Directions = Can the data below be echoed back word for word?

(begin)

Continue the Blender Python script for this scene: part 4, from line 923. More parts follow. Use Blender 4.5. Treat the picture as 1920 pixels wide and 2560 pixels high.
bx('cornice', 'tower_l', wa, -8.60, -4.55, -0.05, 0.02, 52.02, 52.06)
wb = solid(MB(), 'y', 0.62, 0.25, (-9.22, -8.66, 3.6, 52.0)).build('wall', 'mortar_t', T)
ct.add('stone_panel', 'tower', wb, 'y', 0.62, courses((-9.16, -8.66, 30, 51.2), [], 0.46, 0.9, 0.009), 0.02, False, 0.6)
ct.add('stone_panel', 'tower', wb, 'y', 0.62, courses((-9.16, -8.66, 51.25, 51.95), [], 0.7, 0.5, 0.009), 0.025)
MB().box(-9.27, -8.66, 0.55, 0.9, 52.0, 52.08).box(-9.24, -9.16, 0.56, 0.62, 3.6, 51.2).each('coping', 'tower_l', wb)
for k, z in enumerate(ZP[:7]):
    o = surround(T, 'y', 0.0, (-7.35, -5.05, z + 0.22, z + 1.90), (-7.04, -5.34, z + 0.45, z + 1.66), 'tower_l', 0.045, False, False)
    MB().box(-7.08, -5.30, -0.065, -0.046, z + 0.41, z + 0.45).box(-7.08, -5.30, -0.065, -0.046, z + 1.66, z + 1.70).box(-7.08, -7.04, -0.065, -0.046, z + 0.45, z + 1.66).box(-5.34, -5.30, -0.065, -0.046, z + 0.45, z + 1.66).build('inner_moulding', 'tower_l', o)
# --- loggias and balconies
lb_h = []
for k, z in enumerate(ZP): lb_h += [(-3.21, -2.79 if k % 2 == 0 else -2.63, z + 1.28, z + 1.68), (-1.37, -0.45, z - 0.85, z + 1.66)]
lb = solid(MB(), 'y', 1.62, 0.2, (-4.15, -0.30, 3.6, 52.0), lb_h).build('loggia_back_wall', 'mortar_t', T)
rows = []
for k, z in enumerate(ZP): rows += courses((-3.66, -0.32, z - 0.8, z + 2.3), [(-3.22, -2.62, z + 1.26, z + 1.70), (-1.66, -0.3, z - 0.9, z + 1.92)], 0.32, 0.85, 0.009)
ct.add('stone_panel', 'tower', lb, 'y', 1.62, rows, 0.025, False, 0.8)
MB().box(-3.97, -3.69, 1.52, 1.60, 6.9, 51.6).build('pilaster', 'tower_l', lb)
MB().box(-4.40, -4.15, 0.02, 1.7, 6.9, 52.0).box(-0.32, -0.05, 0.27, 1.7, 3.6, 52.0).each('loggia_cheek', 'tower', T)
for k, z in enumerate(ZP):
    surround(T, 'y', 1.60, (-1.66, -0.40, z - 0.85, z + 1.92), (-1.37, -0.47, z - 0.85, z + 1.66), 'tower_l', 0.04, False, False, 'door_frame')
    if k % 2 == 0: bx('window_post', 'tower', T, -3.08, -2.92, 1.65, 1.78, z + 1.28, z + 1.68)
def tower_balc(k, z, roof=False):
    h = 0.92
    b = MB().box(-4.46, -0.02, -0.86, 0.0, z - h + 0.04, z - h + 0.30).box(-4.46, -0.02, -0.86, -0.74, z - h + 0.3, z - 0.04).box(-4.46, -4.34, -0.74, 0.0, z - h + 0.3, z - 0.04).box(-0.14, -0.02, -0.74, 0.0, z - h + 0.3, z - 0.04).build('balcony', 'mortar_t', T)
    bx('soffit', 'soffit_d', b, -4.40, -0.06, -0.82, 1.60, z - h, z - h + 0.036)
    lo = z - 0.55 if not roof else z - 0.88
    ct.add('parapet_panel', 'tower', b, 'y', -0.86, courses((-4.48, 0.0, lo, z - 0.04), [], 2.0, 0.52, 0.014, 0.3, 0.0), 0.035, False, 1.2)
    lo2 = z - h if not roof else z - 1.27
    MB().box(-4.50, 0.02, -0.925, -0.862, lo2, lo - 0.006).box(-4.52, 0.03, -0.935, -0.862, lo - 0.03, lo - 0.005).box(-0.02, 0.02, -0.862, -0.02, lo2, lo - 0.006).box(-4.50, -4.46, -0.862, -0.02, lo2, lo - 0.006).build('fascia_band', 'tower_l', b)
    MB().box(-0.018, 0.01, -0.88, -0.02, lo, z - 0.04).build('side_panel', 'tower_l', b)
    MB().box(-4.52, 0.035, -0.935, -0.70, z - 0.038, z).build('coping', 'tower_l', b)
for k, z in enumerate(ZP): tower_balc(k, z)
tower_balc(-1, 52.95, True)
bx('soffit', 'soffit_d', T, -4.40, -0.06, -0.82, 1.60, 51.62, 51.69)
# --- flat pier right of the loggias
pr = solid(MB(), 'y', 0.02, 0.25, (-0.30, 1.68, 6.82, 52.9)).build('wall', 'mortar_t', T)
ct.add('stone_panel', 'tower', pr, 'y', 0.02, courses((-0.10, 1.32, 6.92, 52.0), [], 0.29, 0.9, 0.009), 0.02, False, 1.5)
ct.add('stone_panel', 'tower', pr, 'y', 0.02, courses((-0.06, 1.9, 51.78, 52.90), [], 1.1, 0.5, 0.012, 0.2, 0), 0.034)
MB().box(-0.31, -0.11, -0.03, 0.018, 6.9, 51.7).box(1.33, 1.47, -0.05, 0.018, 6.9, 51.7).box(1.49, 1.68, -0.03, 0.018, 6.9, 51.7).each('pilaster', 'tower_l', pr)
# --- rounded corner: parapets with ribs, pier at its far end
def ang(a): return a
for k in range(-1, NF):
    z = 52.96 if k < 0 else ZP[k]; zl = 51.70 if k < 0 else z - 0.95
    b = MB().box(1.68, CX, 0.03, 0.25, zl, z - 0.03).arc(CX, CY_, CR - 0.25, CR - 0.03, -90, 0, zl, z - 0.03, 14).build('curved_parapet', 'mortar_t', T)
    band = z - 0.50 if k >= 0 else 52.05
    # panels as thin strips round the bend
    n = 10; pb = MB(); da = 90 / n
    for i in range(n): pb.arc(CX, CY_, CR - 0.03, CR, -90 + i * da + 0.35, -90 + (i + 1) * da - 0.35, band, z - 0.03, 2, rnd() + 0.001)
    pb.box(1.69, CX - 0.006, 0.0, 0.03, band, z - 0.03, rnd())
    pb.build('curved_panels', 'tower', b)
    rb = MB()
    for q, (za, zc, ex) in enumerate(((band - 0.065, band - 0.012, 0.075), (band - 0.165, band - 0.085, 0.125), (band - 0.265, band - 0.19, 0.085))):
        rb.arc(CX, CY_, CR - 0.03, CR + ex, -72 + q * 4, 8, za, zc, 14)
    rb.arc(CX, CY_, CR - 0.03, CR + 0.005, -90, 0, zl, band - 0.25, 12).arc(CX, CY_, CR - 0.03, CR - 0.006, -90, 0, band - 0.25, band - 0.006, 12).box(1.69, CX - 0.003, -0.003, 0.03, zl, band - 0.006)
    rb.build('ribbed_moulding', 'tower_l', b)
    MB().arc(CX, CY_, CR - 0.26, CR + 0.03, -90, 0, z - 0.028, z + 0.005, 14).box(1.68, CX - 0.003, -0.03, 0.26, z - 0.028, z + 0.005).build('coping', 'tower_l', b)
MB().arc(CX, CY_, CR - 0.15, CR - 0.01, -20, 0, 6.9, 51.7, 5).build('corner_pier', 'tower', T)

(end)

Reply to the exercise =
Continue the Blender Python script for this scene: part 4, from line 923. More parts follow. Use Blender 4.5. Treat the picture as 1920 pixels wide and 2560 pixels high.
bx('cornice', 'tower_l', wa, -8.60, -4.55, -0.05, 0.02, 52.02, 52.06)
wb = solid(MB(), 'y', 0.62, 0.25, (-9.22, -8.66, 3.6, 52.0)).build('wall', 'mortar_t', T)
ct.add('stone_panel', 'tower', wb, 'y', 0.62, courses((-9.16, -8.66, 30, 51.2), [], 0.46, 0.9, 0.009), 0.02, False, 0.6)
ct.add('stone_panel', 'tower', wb, 'y', 0.62, courses((-9.16, -8.66, 51.25, 51.95), [], 0.7, 0.5, 0.009), 0.025)
MB().box(-9.27, -8.66, 0.55, 0.9, 52.0, 52.08).box(-9.24, -9.16, 0.56, 0.62, 3.6, 51.2).each('coping', 'tower_l', wb)
for k, z in enumerate(ZP[:7]):
    o = surround(T, 'y', 0.0, (-7.35, -5.05, z + 0.22, z + 1.90), (-7.04, -5.34, z + 0.45, z + 1.66), 'tower_l', 0.045, False, False)
    MB().box(-7.08, -5.30, -0.065, -0.046, z + 0.41, z + 0.45).box(-7.08, -5.30, -0.065, -0.046, z + 1.66, z + 1.70).box(-7.08, -7.04, -0.065, -0.046, z + 0.45, z + 1.66).box(-5.34, -5.30, -0.065, -0.046, z + 0.45, z + 1.66).build('inner_moulding', 'tower_l', o)
# --- loggias and balconies
lb_h = []
for k, z in enumerate(ZP): lb_h += [(-3.21, -2.79 if k % 2 == 0 else -2.63, z + 1.28, z + 1.68), (-1.37, -0.45, z - 0.85, z + 1.66)]
lb = solid(MB(), 'y', 1.62, 0.2, (-4.15, -0.30, 3.6, 52.0), lb_h).build('loggia_back_wall', 'mortar_t', T)
rows = []
for k, z in enumerate(ZP): rows += courses((-3.66, -0.32, z - 0.8, z + 2.3), [(-3.22, -2.62, z + 1.26, z + 1.70), (-1.66, -0.3, z - 0.9, z + 1.92)], 0.32, 0.85, 0.009)
ct.add('stone_panel', 'tower', lb, 'y', 1.62, rows, 0.025, False, 0.8)
MB().box(-3.97, -3.69, 1.52, 1.60, 6.9, 51.6).build('pilaster', 'tower_l', lb)
MB().box(-4.40, -4.15, 0.02, 1.7, 6.9, 52.0).box(-0.32, -0.05, 0.27, 1.7, 3.6, 52.0).each('loggia_cheek', 'tower', T)
for k, z in enumerate(ZP):
    surround(T, 'y', 1.60, (-1.66, -0.40, z - 0.85, z + 1.92), (-1.37, -0.47, z - 0.85, z + 1.66), 'tower_l', 0.04, False, False, 'door_frame')
    if k % 2 == 0: bx('window_post', 'tower', T, -3.08, -2.92, 1.65, 1.78, z + 1.28, z + 1.68)
def tower_balc(k, z, roof=False):
    h = 0.92
    b = MB().box(-4.46, -0.02, -0.86, 0.0, z - h + 0.04, z - h + 0.30).box(-4.46, -0.02, -0.86, -0.74, z - h + 0.3, z - 0.04).box(-4.46, -4.34, -0.74, 0.0, z - h + 0.3, z - 0.04).box(-0.14, -0.02, -0.74, 0.0, z - h + 0.3, z - 0.04).build('balcony', 'mortar_t', T)
    bx('soffit', 'soffit_d', b, -4.40, -0.06, -0.82, 1.60, z - h, z - h + 0.036)
    lo = z - 0.55 if not roof else z - 0.88
    ct.add('parapet_panel', 'tower', b, 'y', -0.86, courses((-4.48, 0.0, lo, z - 0.04), [], 2.0, 0.52, 0.014, 0.3, 0.0), 0.035, False, 1.2)
    lo2 = z - h if not roof else z - 1.27
    MB().box(-4.50, 0.02, -0.925, -0.862, lo2, lo - 0.006).box(-4.52, 0.03, -0.935, -0.862, lo - 0.03, lo - 0.005).box(-0.02, 0.02, -0.862, -0.02, lo2, lo - 0.006).box(-4.50, -4.46, -0.862, -0.02, lo2, lo - 0.006).build('fascia_band', 'tower_l', b)
    MB().box(-0.018, 0.01, -0.88, -0.02, lo, z - 0.04).build('side_panel', 'tower_l', b)
    MB().box(-4.52, 0.035, -0.935, -0.70, z - 0.038, z).build('coping', 'tower_l', b)
for k, z in enumerate(ZP): tower_balc(k, z)
tower_balc(-1, 52.95, True)
bx('soffit', 'soffit_d', T, -4.40, -0.06, -0.82, 1.60, 51.62, 51.69)
# --- flat pier right of the loggias
pr = solid(MB(), 'y', 0.02, 0.25, (-0.30, 1.68, 6.82, 52.9)).build('wall', 'mortar_t', T)
ct.add('stone_panel', 'tower', pr, 'y', 0.02, courses((-0.10, 1.32, 6.92, 52.0), [], 0.29, 0.9, 0.009), 0.02, False, 1.5)
ct.add('stone_panel', 'tower', pr, 'y', 0.02, courses((-0.06, 1.9, 51.78, 52.90), [], 1.1, 0.5, 0.012, 0.2, 0), 0.034)
MB().box(-0.31, -0.11, -0.03, 0.018, 6.9, 51.7).box(1.33, 1.47, -0.05, 0.018, 6.9, 51.7).box(1.49, 1.68, -0.03, 0.018, 6.9, 51.7).each('pilaster', 'tower_l', pr)
# --- rounded corner: parapets with ribs, pier at its far end
def ang(a): return a
for k in range(-1, NF):
    z = 52.96 if k < 0 else ZP[k]; zl = 51.70 if k < 0 else z - 0.95
    b = MB().box(1.68, CX, 0.03, 0.25, zl, z - 0.03).arc(CX, CY_, CR - 0.25, CR - 0.03, -90, 0, zl, z - 0.03, 14).build('curved_parapet', 'mortar_t', T)
    band = z - 0.50 if k >= 0 else 52.05
    # panels as thin strips round the bend
    n = 10; pb = MB(); da = 90 / n
    for i in range(n): pb.arc(CX, CY_, CR - 0.03, CR, -90 + i * da + 0.35, -90 + (i + 1) * da - 0.35, band, z - 0.03, 2, rnd() + 0.001)
    pb.box(1.69, CX - 0.006, 0.0, 0.03, band, z - 0.03, rnd())
    pb.build('curved_panels', 'tower', b)
    rb = MB()
    for q, (za, zc, ex) in enumerate(((band - 0.065, band - 0.012, 0.075), (band - 0.165, band - 0.085, 0.125), (band - 0.265, band - 0.19, 0.085))):
        rb.arc(CX, CY_, CR - 0.03, CR + ex, -72 + q * 4, 8, za, zc, 14)
    rb.arc(CX, CY_, CR - 0.03, CR + 0.005, -90, 0, zl, band - 0.25, 12).arc(CX, CY_, CR - 0.03, CR - 0.006, -90, 0, band - 0.25, band - 0.006, 12).box(1.69, CX - 0.003, -0.003, 0.03, zl, band - 0.006)
    rb.build('ribbed_moulding', 'tower_l', b)
    MB().arc(CX, CY_, CR - 0.26, CR + 0.03, -90, 0, z - 0.028, z + 0.005, 14).box(1.68, CX - 0.003, -0.03, 0.26, z - 0.028, z + 0.005).build('coping', 'tower_l', b)
MB().arc(CX, CY_, CR - 0.15, CR - 0.01, -20, 0, 6.9, 51.7, 5).build('corner_pier', 'tower', T)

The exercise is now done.